## Begin Exercise data

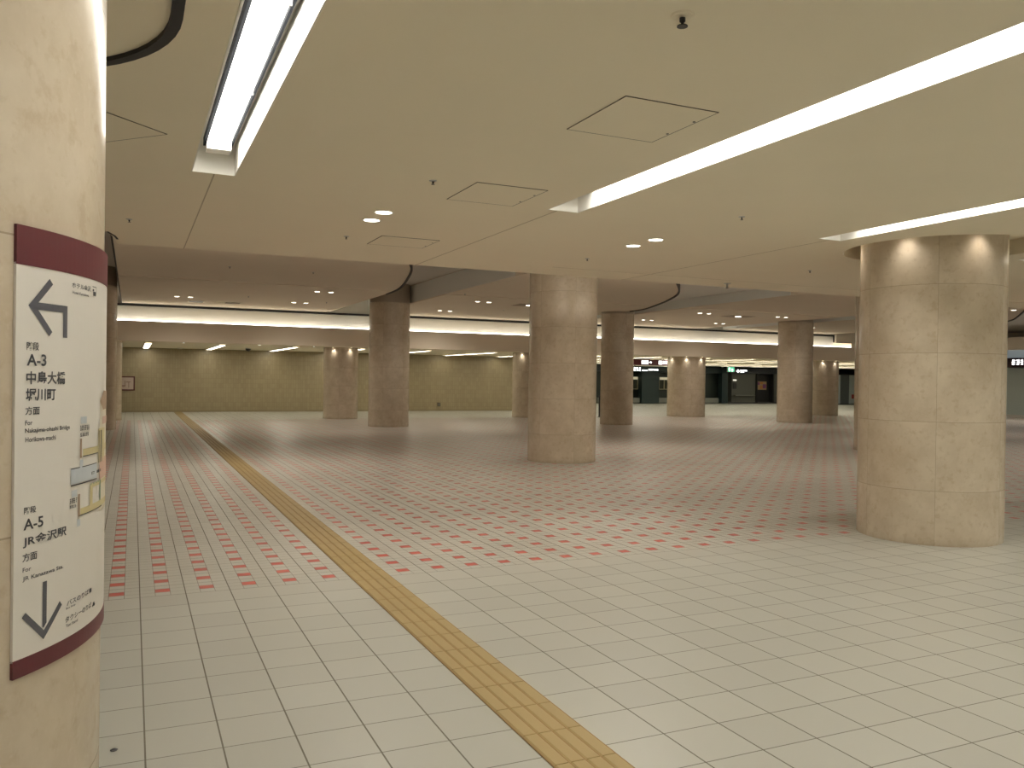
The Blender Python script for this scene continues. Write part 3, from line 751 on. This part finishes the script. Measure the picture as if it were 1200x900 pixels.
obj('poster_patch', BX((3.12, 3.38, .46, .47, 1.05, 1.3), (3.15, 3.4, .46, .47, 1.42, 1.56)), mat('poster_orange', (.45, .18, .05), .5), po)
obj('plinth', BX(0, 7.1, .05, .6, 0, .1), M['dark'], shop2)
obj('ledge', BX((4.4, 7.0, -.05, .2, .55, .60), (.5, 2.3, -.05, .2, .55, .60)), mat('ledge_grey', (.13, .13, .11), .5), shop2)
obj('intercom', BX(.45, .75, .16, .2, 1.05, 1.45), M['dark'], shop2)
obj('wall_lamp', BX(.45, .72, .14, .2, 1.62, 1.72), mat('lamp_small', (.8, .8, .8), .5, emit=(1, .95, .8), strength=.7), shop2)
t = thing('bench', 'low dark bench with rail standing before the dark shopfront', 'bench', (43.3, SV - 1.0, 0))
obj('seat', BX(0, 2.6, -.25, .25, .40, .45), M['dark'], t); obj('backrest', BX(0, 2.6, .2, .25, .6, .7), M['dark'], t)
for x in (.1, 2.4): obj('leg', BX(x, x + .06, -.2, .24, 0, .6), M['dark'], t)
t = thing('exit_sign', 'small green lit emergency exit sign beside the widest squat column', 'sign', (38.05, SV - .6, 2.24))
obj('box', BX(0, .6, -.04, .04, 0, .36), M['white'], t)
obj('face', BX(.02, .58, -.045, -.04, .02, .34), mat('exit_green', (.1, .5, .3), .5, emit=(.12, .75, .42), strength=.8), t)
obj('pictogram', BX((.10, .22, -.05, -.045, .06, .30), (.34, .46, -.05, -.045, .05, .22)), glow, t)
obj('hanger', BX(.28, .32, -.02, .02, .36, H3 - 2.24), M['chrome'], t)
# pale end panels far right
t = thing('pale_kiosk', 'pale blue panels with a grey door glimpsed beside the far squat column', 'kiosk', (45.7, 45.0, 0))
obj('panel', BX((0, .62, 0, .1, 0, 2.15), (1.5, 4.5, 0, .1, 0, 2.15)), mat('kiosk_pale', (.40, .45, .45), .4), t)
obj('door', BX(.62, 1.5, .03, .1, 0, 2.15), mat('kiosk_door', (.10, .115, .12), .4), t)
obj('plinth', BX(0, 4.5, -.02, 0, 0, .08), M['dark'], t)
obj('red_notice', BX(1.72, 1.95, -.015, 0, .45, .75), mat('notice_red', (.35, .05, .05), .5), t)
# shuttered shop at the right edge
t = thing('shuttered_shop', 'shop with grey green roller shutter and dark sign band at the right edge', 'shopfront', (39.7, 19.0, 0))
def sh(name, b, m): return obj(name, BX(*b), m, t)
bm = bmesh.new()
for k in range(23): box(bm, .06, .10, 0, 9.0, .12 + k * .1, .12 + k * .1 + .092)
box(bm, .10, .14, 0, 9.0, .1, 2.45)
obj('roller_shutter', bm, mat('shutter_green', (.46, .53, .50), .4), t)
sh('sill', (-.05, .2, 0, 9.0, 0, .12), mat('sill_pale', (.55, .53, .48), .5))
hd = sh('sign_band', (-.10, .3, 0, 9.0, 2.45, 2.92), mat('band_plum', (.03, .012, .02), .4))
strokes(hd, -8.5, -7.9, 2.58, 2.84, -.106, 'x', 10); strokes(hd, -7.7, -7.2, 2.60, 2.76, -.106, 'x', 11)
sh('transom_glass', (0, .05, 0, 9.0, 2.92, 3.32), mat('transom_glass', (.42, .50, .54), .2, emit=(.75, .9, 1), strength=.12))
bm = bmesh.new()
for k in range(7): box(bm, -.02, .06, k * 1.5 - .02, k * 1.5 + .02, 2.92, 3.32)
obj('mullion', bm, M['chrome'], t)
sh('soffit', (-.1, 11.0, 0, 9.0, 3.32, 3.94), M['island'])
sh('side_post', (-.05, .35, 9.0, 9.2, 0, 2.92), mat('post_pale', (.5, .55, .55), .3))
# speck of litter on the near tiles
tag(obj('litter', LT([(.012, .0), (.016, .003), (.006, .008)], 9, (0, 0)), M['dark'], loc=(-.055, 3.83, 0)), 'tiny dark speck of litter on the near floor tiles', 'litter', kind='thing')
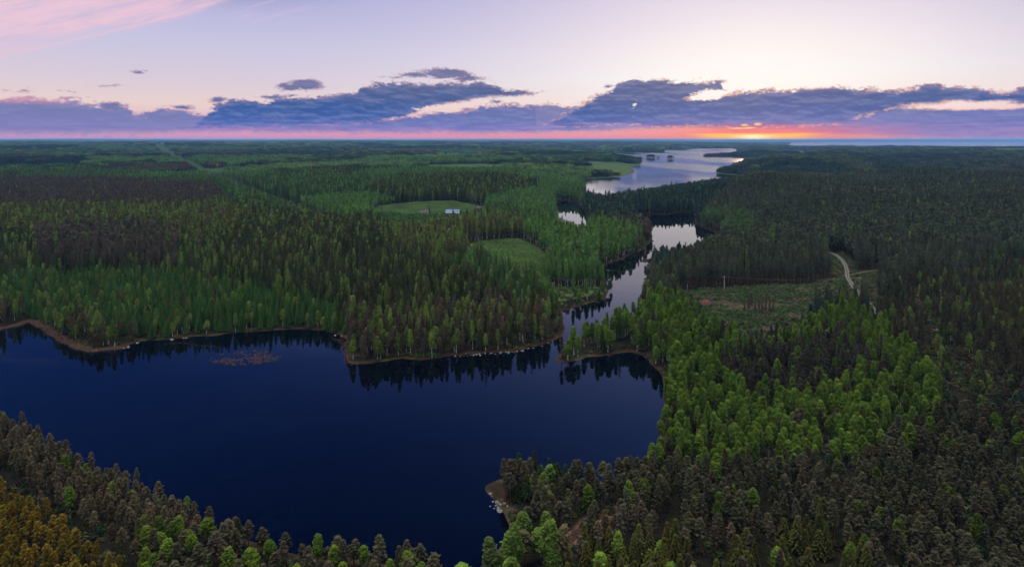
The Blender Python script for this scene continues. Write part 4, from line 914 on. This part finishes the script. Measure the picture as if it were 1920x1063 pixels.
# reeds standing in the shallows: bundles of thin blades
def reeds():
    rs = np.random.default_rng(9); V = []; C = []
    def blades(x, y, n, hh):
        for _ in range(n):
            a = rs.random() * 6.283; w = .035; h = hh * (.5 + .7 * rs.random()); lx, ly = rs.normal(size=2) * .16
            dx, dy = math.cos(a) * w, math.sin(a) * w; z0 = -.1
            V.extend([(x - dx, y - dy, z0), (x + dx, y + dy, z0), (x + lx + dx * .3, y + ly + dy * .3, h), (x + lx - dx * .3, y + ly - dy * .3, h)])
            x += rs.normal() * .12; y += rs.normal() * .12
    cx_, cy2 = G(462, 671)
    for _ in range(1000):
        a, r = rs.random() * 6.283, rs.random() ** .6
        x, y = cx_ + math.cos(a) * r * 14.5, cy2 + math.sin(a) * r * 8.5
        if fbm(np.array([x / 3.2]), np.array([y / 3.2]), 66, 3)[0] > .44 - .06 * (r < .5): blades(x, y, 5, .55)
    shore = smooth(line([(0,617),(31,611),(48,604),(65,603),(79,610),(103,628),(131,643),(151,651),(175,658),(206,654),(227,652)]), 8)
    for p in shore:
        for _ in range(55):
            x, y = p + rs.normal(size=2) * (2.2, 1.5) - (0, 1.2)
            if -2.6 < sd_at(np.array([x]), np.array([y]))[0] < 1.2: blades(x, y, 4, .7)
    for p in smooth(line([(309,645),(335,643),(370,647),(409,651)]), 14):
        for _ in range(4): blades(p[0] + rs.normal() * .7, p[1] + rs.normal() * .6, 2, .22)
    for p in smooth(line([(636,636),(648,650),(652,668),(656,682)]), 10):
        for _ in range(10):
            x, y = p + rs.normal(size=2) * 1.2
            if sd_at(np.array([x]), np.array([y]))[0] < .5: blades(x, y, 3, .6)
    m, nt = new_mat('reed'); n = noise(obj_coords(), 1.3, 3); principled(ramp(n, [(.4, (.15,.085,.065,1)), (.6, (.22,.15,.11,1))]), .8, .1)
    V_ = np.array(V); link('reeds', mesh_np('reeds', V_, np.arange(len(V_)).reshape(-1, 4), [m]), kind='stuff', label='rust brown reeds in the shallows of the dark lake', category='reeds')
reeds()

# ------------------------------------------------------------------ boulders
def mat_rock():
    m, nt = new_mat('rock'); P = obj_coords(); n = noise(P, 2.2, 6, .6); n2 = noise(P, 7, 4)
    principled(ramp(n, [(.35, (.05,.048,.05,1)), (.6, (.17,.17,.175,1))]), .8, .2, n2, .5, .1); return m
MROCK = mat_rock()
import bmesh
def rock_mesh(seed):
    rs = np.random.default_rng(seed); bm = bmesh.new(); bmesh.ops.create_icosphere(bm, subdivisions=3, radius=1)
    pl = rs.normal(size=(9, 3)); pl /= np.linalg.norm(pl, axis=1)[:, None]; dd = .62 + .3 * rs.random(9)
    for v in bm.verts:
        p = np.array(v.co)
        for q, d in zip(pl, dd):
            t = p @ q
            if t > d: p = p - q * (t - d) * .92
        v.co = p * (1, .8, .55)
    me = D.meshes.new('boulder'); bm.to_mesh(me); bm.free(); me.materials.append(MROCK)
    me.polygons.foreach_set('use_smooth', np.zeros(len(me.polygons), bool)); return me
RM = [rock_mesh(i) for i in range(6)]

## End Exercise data

| Work to be completed |
Looking at the records above, say how many lines hold the string "Measure". Write nothing but the number.

| Written response |
2